Chainalysis reports that Iranians are increasingly withdrawing Bitcoin from exchanges and storing it in personal wallets as the national currency, the rial, has experienced a significant decline, plummeting 90% since 2018. The Islamic Revolutionary Guard Corps (IRGC) has emerged as a dominant force in on-chain cryptocurrency activity within Iran, accounting for over 50% of the total value realized in the fourth quarter of 2025.
A study conducted by Chainalysis indicates that the Iranian cryptocurrency ecosystem experienced accelerated growth in 2025, reaching a total value exceeding $7.78 billion. The IRGC's on-chain activity also saw a substantial increase, rising from over $2 billion in 2024 to more than $3 billion in 2025.
Recent data highlights a notable shift in on-chain behavior coinciding with periods of domestic and regional unrest. Many Iranians now perceive cryptocurrency as a form of resistance, offering much-needed flexibility and liquidity in an increasingly unstable economic landscape.
While traditional assets often become illiquid and subject to government control during significant domestic instability, Bitcoin's censorship-resistant nature and self-custodial capabilities provide individuals with enhanced financial flexibility, according to Chainalysis.
IRGC's Crypto Activity Surges During Major Domestic Events
Although Chainalysis did not provide a detailed breakdown of specific crypto-related transactions linked to the IRGC, the firm observed a consistent increase in activity from addresses associated with the IRGC over time, particularly during major domestic and geopolitical events. These identified addresses include IRGC operatives working within Iran, facilitators in various countries, and networks involved in moving funds and commodities to help Iran circumvent government or international sanctions.
Chainalysis noted a significant spike in the IRGC's on-chain activity during the January 2024 bombing in Kerman, which occurred at a memorial ceremony for Qasem Soleimani, a former Commander of the Islamic Revolutionary Guard Corps-Qods Force (IRGC-QF). The attack resulted in the deaths of nearly 100 individuals attending the memorial.
The 12-day conflict in June 2025 also witnessed a less pronounced but still notable rise in the IRGC's on-chain activity, occurring around the time Bank Sepah, a financial institution heavily utilized by the IRGC, was subjected to a cyberattack. These cyberattacks also targeted Nobitex, Iran's primary cryptocurrency exchange, and state television.
Furthermore, the number of IRGC-linked addresses is anticipated to grow as more affiliated wallets are publicly disclosed by the U.S. Department of the Treasury’s Office of Foreign Assets Control (OFAC) and Israel’s National Bureau for Counter Terror Financing (NBCTF).
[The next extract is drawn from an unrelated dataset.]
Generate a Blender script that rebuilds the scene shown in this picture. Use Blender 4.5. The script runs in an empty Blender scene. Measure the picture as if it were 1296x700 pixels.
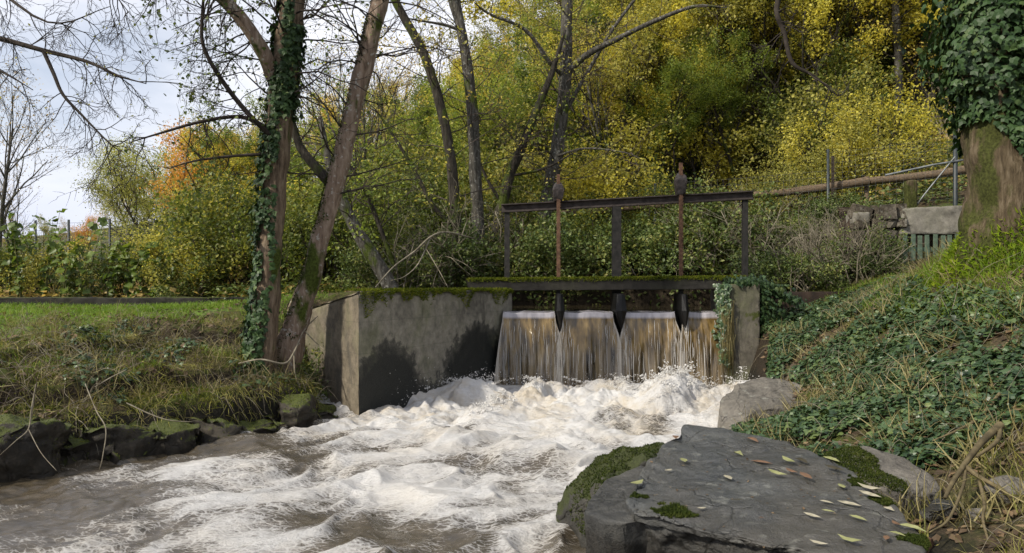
import bpy, bmesh, math
import numpy as np
from mathutils import Vector

# ------------------------------------------------------------------ camera, sky, sun, exposure
SC = bpy.context.scene
EYE = 1.7
cam_d = bpy.data.cameras.new('camera'); cam = bpy.data.objects.new('camera', cam_d)
SC.collection.objects.link(cam); SC.camera = cam
cam.location = (0, 0, EYE); cam.rotation_euler = (math.radians(90), 0, 0)
cam_d.sensor_width = 36; cam_d.lens = 26.67; cam_d.clip_start = 0.05; cam_d.clip_end = 3000

SUN_EL, SUN_AZ = math.radians(40), math.radians(-122)          # azimuth from +Y, clockwise
SUN_DIR = Vector((math.sin(SUN_AZ)*math.cos(SUN_EL), math.cos(SUN_AZ)*math.cos(SUN_EL), math.sin(SUN_EL)))
world = bpy.data.worlds.new('World'); SC.world = world; world.use_nodes = True
wn, wl = world.node_tree.nodes, world.node_tree.links
wn.clear()
w_out = wn.new('ShaderNodeOutputWorld'); w_bg = wn.new('ShaderNodeBackground')
sky = wn.new('ShaderNodeTexSky'); sky.sky_type = 'NISHITA'; sky.sun_disc = False
sky.sun_elevation = SUN_EL; sky.sun_rotation = SUN_AZ; sky.air_density = 1.0; sky.dust_density = 2.0
w_tc = wn.new('ShaderNodeTexCoord'); w_map = wn.new('ShaderNodeMapping'); w_map.inputs['Scale'].default_value = (1, 1, 2.2)
w_n1 = wn.new('ShaderNodeTexNoise'); w_n1.inputs['Scale'].default_value = 2.6; w_n1.inputs['Detail'].default_value = 7; w_n1.inputs['Roughness'].default_value = .55
w_n2 = wn.new('ShaderNodeTexNoise'); w_n2.inputs['Scale'].default_value = 1.7; w_n2.inputs['Detail'].default_value = 5
w_r1 = wn.new('ShaderNodeValToRGB'); w_r1.color_ramp.elements[0].position = .34; w_r1.color_ramp.elements[1].position = .56
w_r1.color_ramp.elements[0].color = (.45, .45, .45, 1)
w_r2 = wn.new('ShaderNodeValToRGB'); w_r2.color_ramp.elements[0].position = .35; w_r2.color_ramp.elements[1].position = .66
w_r2.color_ramp.elements[0].color = (5.4, 5.8, 7.0, 1); w_r2.color_ramp.elements[1].color = (7.5, 7.6, 8.1, 1)
w_mix = wn.new('ShaderNodeMix'); w_mix.data_type = 'RGBA'
wl.new(w_tc.outputs['Generated'], w_map.inputs['Vector'])
wl.new(w_map.outputs[0], w_n1.inputs['Vector']); wl.new(w_map.outputs[0], w_n2.inputs['Vector'])
wl.new(w_n1.outputs[0], w_r1.inputs[0]); wl.new(w_n2.outputs[0], w_r2.inputs[0])
wl.new(w_r1.outputs[0], w_mix.inputs['Factor']); wl.new(sky.outputs[0], w_mix.inputs['A']); wl.new(w_r2.outputs[0], w_mix.inputs['B'])
wl.new(w_mix.outputs['Result'], w_bg.inputs['Color']); w_bg.inputs['Strength'].default_value = 0.11
wl.new(w_bg.outputs[0], w_out.inputs['Surface'])

sun_d = bpy.data.lights.new('sun', 'SUN'); sun = bpy.data.objects.new('sun', sun_d); SC.collection.objects.link(sun)
sun_d.energy = 4.2; sun_d.angle = math.radians(3.0); sun_d.color = (1.0, .93, .80)
sun.rotation_euler = (-SUN_DIR).to_track_quat('-Z', 'Y').to_euler()
SC.view_settings.view_transform = 'Standard'; SC.view_settings.look = 'None'
SC.view_settings.gamma = 1; SC.view_settings.exposure = 0.40; SC.view_settings.use_curve_mapping = False
SC.cycles.max_bounces = 6; SC.cycles.diffuse_bounces = 3; SC.cycles.transparent_max_bounces = 6
SC.cycles.use_adaptive_sampling = True; SC.cycles.adaptive_threshold = .025; SC.cycles.caustics_reflective = False; SC.cycles.caustics_refractive = False

# ------------------------------------------------------------------ helpers: numpy geometry
COL = SC.collection
def RG(s): return np.random.default_rng(s)
def A(*v): return np.array(v, float)
def W(px, py, Y):                       # a point of the place, from where the photo shows it and its distance
    return A((px-648)/960*Y, Y, EYE-(py-352)/960*Y)
def nrm(v): return v/np.maximum(np.linalg.norm(v, axis=-1, keepdims=True), 1e-9)
def sst(a, b, x):
    t = np.clip((x-a)/(b-a), 0, 1); return t*t*(3-2*t)

_rg = RG(7); _perm = _rg.permutation(256); _perm = np.concatenate([_perm, _perm, _perm]); _grad = nrm(_rg.normal(size=(256, 3)))
def pn(p):                              # gradient noise, about -0.7 .. 0.7
    p = np.asarray(p, float); i = np.floor(p).astype(int); f = p-i; i &= 255
    u = f*f*f*(f*(f*6-15)+10); out = 0
    for dx in (0, 1):
        for dy in (0, 1):
            for dz in (0, 1):
                h = _perm[_perm[_perm[(i[..., 0]+dx) & 255]+((i[..., 1]+dy) & 255)]+((i[..., 2]+dz) & 255)]
                g = _grad[h]
                d = g[..., 0]*(f[..., 0]-dx)+g[..., 1]*(f[..., 1]-dy)+g[..., 2]*(f[..., 2]-dz)
                w = (u[..., 0] if dx else 1-u[..., 0])*(u[..., 1] if dy else 1-u[..., 1])*(u[..., 2] if dz else 1-u[..., 2])
                out = out+d*w
    return out
def fbm(p, octv=4, gain=.5, lac=2.03, fn=None):
    s, a = 0, 1.0
    for k in range(octv):
        n = pn(np.asarray(p)*lac**k+17.3*k); s = s+a*(n if fn is None else fn(n)); a *= gain
    return s
def xyz(x, y, z=0): return np.stack([x, y, np.zeros_like(x)+z], -1)

def mesh_np(name, V, faces, smooth=True, attr=None):
    me = bpy.data.meshes.new(name); V = np.asarray(V, np.float32).reshape(-1, 3)
    faces = [np.asarray(f, np.int32) for f in faces if len(f)]
    me.vertices.add(len(V)); me.vertices.foreach_set('co', V.ravel())
    loops = np.concatenate([f.ravel() for f in faces]); tot = np.concatenate([np.full(len(f), f.shape[1], np.int32) for f in faces])
    me.loops.add(len(loops)); me.loops.foreach_set('vertex_index', loops)
    me.polygons.add(len(tot)); me.polygons.foreach_set('loop_start', np.concatenate([[0], np.cumsum(tot)[:-1]]).astype(np.int32))
    me.polygons.foreach_set('loop_total', tot)
    me.polygons.foreach_set('use_smooth', np.full(len(tot), smooth))
    if attr:
        for k, v in attr.items():
            a = me.attributes.new(k, 'FLOAT', 'POINT'); a.data.foreach_set('value', np.asarray(v, np.float32).ravel())
    me.update(calc_edges=True); return me

def put(name, me, mat, parent=None, loc=None):
    o = bpy.data.objects.new(name, me); COL.objects.link(o)
    if mat is not None and not me.materials: me.materials.append(mat)
    if loc is not None: o.location = [float(c) for c in loc]
    if parent is not None: o.parent = parent
    return o
def tag(o, label=None, cat=None, group=None, kind=None):
    if label: o['label'] = label
    if cat: o['category'] = cat
    if group: o['group'] = group
    if kind: o['kind'] = kind
    return o
def empty(name, loc=(0, 0, 0), rz=0, s=1):
    o = bpy.data.objects.new(name, None); COL.objects.link(o); o.location = [float(c) for c in loc]
    o.rotation_euler = (0, 0, rz); o.scale = (s, s, s); o.empty_display_size = .1; return o

class MB:                               # gathers geometry given in world coordinates
    def __init__(s): s.V = []; s.F = []; s.n = 0
    def add(s, V, faces):
        V = np.asarray(V, float).reshape(-1, 3)
        for f in faces:
            if len(f): s.F.append(np.asarray(f)+s.n)
        s.V.append(V); s.n += len(V); return s
    def arrays(s): return np.concatenate(s.V), s.F
    def build(s, name, mat, parent=None, origin=None, smooth=True):
        V = np.concatenate(s.V)
        if origin is None and parent is not None and parent.get('_o') is not None: origin = np.array(parent['_o'])
        if origin is not None: V = V-np.asarray(origin)
        byk = {}
        for f in s.F: byk.setdefault(f.shape[1], []).append(f)
        me = mesh_np(name, V, [np.concatenate(v) for v in byk.values()], smooth)
        return put(name, me, mat, parent, None if parent is not None else origin)
def thing(name, loc, label, cat, group=None):
    o = empty(name, loc); o['_o'] = [float(c) for c in loc]; tag(o, label, cat, group); return o

class Tubes:
    def __init__(s): s.t = []
    def add(s, pts, rad, seg=6): s.t.append((np.asarray(pts, float), np.asarray(rad, float), seg)); return s
    def into(s, mb, rough=0.0, seed=0):
        grp = {}
        for p, r, k in s.t: grp.setdefault((len(p), k), []).append((p, r))
        for (n, k), L in grp.items():
            P = np.stack([a for a, _ in L]); R = np.stack([b for _, b in L])
            T = np.gradient(P, axis=1); T = nrm(T)
            d = nrm(P[:, -1]-P[:, 0]); ref = np.zeros_like(d); ref[np.arange(len(d)), np.argmin(np.abs(d), 1)] = 1
            U = nrm(np.cross(T, ref[:, None, :])); Vv = np.cross(T, U)
            a = np.arange(k)*2*np.pi/k
            ring = U[:, :, None, :]*np.cos(a)[None, None, :, None]+Vv[:, :, None, :]*np.sin(a)[None, None, :, None]
            Q = P[:, :, None, :]+ring*R[:, :, None, None]
            if rough:
                nz = fbm(Q.reshape(-1, 3)*A(7, 7, 2.2)+seed, 3).reshape(Q.shape[:3])
                Q = Q+ring*(nz*rough)[..., None]*np.minimum(R[:, :, None, None]*2, 1)
            m = len(L); idx = np.arange(m*n*k).reshape(m, n, k); nx = np.roll(idx, -1, axis=2)
            f = np.stack([idx[:, :-1], nx[:, :-1], nx[:, 1:], idx[:, 1:]], -1).reshape(-1, 4)
            caps = [idx[:, -1, :].reshape(m, k)] if k > 2 else []
            mb.add(Q, [f]+caps)
        return mb

def frames(N, tip=None, rg=None):       # columns right, tip, normal
    N = nrm(N)
    if tip is None: tip = rg.normal(size=N.shape)
    Y = tip-N*np.sum(tip*N, -1, keepdims=True); Y = nrm(Y); X = np.cross(Y, N)
    return np.stack([X, Y, N], -1)
def scatter(mb, tmpl, P, R, S):
    tv, tf = tmpl; S = np.asarray(S, float)
    S = S[:, None, None] if S.ndim == 1 else S[:, None, :]
    V = np.einsum('nij,nkj->nki', R, S*tv[None])+np.asarray(P)[:, None, :]
    k = len(tv); off = (np.arange(len(P))*k)[:, None, None]
    mb.add(V, [(f[None]+off).reshape(-1, f.shape[1]) for f in tf]); return mb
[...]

The broader scope of the IRGC's money laundering network is also being exposed as on-chain connections are uncovered within Iran's network of regional militia proxies across the Middle East.
TRM Labs also reported on January 9 that two UK-incorporated exchanges, Zedxion and Zedcex, had discreetly processed over $1 billion in transactions for the IRGC. Babak Zanjani, a long-standing financier involved in Iran's sanctions evasion efforts, is suspected to be at the core of this operation. His direct link to Zedcex suggests a continuation of an established state-aligned financial network.
According to the TRM Labs report, approximately $23.7 million flowed through IRGC-associated Zedcex addresses in 2023. The IRGC-linked flows escalated to nearly $620 million in 2024, before experiencing a decrease to approximately $410 million in 2025.
Hedging Demand Rises as Inflation Skyrockets
Chainalysis data indicates a growing demand for hedging against the depreciating rial, occurring amidst inflation rates ranging from 40% to 50%. For a significant portion of the Iranian population, cryptocurrency is viewed as a potential escape from a failing economic system controlled by what they perceive as a desperate regime.
The observed surge in Bitcoin withdrawals from exchanges to personal wallets is considered a particularly telling indicator, according to Chainalysis. The blockchain intelligence firm has documented substantial increases in both the volume of transfers to personal wallets and the average daily transaction amount in U.S. dollars.
Chainalysis further notes that Bitcoin's utility during periods of crisis extends beyond mere capital preservation. Stashes of BTC become especially valuable when individuals need to operate discreetly, avoiding government surveillance, or when planning to flee.
The study also revealed that this pattern of increased Bitcoin withdrawals during times of heightened instability is a global trend, observed in similar circumstances worldwide. Media reports suggest that individuals, including those in Iran, tend to purchase Bitcoin at a significantly higher rate during periods of unrest that adversely affect local currencies.